**Problem**
Each line below should be reproduced without any alteration.

**Data section**
□ □ □ □

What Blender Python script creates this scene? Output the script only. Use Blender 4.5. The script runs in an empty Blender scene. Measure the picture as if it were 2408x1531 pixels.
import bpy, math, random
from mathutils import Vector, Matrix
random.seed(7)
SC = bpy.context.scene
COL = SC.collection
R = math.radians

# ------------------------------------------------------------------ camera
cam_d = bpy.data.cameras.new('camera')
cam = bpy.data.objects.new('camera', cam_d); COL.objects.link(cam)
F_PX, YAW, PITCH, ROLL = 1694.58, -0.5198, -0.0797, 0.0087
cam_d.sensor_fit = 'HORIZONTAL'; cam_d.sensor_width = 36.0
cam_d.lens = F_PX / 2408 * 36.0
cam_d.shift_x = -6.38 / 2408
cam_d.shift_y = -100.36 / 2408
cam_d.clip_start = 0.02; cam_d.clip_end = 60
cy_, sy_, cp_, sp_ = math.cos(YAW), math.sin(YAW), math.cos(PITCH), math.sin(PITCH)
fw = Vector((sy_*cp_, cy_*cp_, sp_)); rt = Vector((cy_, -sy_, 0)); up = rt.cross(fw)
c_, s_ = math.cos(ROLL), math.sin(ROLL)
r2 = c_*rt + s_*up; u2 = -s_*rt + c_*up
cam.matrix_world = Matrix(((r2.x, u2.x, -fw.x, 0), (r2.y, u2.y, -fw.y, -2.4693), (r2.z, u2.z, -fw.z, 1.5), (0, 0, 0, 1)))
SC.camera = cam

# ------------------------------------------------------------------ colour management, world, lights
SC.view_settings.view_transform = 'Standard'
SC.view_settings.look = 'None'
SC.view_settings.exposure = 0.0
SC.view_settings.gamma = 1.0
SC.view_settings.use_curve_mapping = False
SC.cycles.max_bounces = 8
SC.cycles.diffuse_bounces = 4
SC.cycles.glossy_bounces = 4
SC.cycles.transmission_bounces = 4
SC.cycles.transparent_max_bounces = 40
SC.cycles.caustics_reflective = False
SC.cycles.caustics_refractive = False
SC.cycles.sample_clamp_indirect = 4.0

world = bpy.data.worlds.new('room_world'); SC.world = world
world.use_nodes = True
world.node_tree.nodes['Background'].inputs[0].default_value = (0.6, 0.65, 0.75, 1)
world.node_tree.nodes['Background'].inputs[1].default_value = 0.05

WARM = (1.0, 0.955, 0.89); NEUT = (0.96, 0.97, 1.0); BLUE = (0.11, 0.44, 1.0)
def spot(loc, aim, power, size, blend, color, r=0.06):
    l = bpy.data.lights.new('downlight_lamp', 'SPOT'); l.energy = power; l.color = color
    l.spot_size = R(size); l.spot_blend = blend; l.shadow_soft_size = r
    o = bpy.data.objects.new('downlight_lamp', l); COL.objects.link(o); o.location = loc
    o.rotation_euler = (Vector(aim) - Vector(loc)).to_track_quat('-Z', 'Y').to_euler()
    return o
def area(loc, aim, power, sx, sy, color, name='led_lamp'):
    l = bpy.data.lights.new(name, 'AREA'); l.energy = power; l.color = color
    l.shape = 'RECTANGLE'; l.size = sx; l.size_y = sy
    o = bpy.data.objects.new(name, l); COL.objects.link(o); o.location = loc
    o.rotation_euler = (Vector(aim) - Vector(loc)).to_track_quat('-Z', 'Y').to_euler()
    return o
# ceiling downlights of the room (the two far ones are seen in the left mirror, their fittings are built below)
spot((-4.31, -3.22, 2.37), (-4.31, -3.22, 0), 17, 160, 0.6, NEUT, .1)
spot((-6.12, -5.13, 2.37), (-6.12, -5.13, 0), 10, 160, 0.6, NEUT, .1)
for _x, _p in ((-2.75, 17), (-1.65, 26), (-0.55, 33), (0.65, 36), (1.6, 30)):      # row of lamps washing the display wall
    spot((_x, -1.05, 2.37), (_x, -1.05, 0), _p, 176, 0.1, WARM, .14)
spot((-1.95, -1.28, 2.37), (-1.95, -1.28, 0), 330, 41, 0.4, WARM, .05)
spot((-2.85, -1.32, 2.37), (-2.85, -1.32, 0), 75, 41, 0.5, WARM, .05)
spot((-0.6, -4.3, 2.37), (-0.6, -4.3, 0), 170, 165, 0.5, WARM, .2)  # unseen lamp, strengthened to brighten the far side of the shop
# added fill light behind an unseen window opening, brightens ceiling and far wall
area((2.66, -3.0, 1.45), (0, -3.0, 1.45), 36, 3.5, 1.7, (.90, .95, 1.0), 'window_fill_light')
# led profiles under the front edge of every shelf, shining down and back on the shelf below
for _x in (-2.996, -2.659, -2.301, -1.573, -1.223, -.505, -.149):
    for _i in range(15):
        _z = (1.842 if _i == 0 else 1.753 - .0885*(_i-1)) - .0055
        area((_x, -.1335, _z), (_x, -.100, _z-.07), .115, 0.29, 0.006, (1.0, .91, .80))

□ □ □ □

**Answer below**
What Blender Python script creates this scene? Output the script only. Use Blender 4.5. The script runs in an empty Blender scene. Measure the picture as if it were 2408x1531 pixels.
import bpy, math, random
from mathutils import Vector, Matrix
random.seed(7)
SC = bpy.context.scene
COL = SC.collection
R = math.radians

# ------------------------------------------------------------------ camera
cam_d = bpy.data.cameras.new('camera')
cam = bpy.data.objects.new('camera', cam_d); COL.objects.link(cam)
F_PX, YAW, PITCH, ROLL = 1694.58, -0.5198, -0.0797, 0.0087
cam_d.sensor_fit = 'HORIZONTAL'; cam_d.sensor_width = 36.0
cam_d.lens = F_PX / 2408 * 36.0
cam_d.shift_x = -6.38 / 2408
cam_d.shift_y = -100.36 / 2408
cam_d.clip_start = 0.02; cam_d.clip_end = 60
cy_, sy_, cp_, sp_ = math.cos(YAW), math.sin(YAW), math.cos(PITCH), math.sin(PITCH)
fw = Vector((sy_*cp_, cy_*cp_, sp_)); rt = Vector((cy_, -sy_, 0)); up = rt.cross(fw)
c_, s_ = math.cos(ROLL), math.sin(ROLL)
r2 = c_*rt + s_*up; u2 = -s_*rt + c_*up
cam.matrix_world = Matrix(((r2.x, u2.x, -fw.x, 0), (r2.y, u2.y, -fw.y, -2.4693), (r2.z, u2.z, -fw.z, 1.5), (0, 0, 0, 1)))
SC.camera = cam

# ------------------------------------------------------------------ colour management, world, lights
SC.view_settings.view_transform = 'Standard'
SC.view_settings.look = 'None'
SC.view_settings.exposure = 0.0
SC.view_settings.gamma = 1.0
SC.view_settings.use_curve_mapping = False
SC.cycles.max_bounces = 8
SC.cycles.diffuse_bounces = 4
SC.cycles.glossy_bounces = 4
SC.cycles.transmission_bounces = 4
SC.cycles.transparent_max_bounces = 40
SC.cycles.caustics_reflective = False
SC.cycles.caustics_refractive = False
SC.cycles.sample_clamp_indirect = 4.0

world = bpy.data.worlds.new('room_world'); SC.world = world
world.use_nodes = True
world.node_tree.nodes['Background'].inputs[0].default_value = (0.6, 0.65, 0.75, 1)
world.node_tree.nodes['Background'].inputs[1].default_value = 0.05

WARM = (1.0, 0.955, 0.89); NEUT = (0.96, 0.97, 1.0); BLUE = (0.11, 0.44, 1.0)
def spot(loc, aim, power, size, blend, color, r=0.06):
    l = bpy.data.lights.new('downlight_lamp', 'SPOT'); l.energy = power; l.color = color
    l.spot_size = R(size); l.spot_blend = blend; l.shadow_soft_size = r
    o = bpy.data.objects.new('downlight_lamp', l); COL.objects.link(o); o.location = loc
    o.rotation_euler = (Vector(aim) - Vector(loc)).to_track_quat('-Z', 'Y').to_euler()
    return o
def area(loc, aim, power, sx, sy, color, name='led_lamp'):
    l = bpy.data.lights.new(name, 'AREA'); l.energy = power; l.color = color
    l.shape = 'RECTANGLE'; l.size = sx; l.size_y = sy
    o = bpy.data.objects.new(name, l); COL.objects.link(o); o.location = loc
    o.rotation_euler = (Vector(aim) - Vector(loc)).to_track_quat('-Z', 'Y').to_euler()
    return o
# ceiling downlights of the room (the two far ones are seen in the left mirror, their fittings are built below)
spot((-4.31, -3.22, 2.37), (-4.31, -3.22, 0), 17, 160, 0.6, NEUT, .1)
spot((-6.12, -5.13, 2.37), (-6.12, -5.13, 0), 10, 160, 0.6, NEUT, .1)
for _x, _p in ((-2.75, 17), (-1.65, 26), (-0.55, 33), (0.65, 36), (1.6, 30)):      # row of lamps washing the display wall
    spot((_x, -1.05, 2.37), (_x, -1.05, 0), _p, 176, 0.1, WARM, .14)
spot((-1.95, -1.28, 2.37), (-1.95, -1.28, 0), 330, 41, 0.4, WARM, .05)
spot((-2.85, -1.32, 2.37), (-2.85, -1.32, 0), 75, 41, 0.5, WARM, .05)
spot((-0.6, -4.3, 2.37), (-0.6, -4.3, 0), 170, 165, 0.5, WARM, .2)  # unseen lamp, strengthened to brighten the far side of the shop
# added fill light behind an unseen window opening, brightens ceiling and far wall
area((2.66, -3.0, 1.45), (0, -3.0, 1.45), 36, 3.5, 1.7, (.90, .95, 1.0), 'window_fill_light')
# led profiles under the front edge of every shelf, shining down and back on the shelf below
for _x in (-2.996, -2.659, -2.301, -1.573, -1.223, -.505, -.149):
    for _i in range(15):
        _z = (1.842 if _i == 0 else 1.753 - .0885*(_i-1)) - .0055
        area((_x, -.1335, _z), (_x, -.100, _z-.07), .115, 0.29, 0.006, (1.0, .91, .80))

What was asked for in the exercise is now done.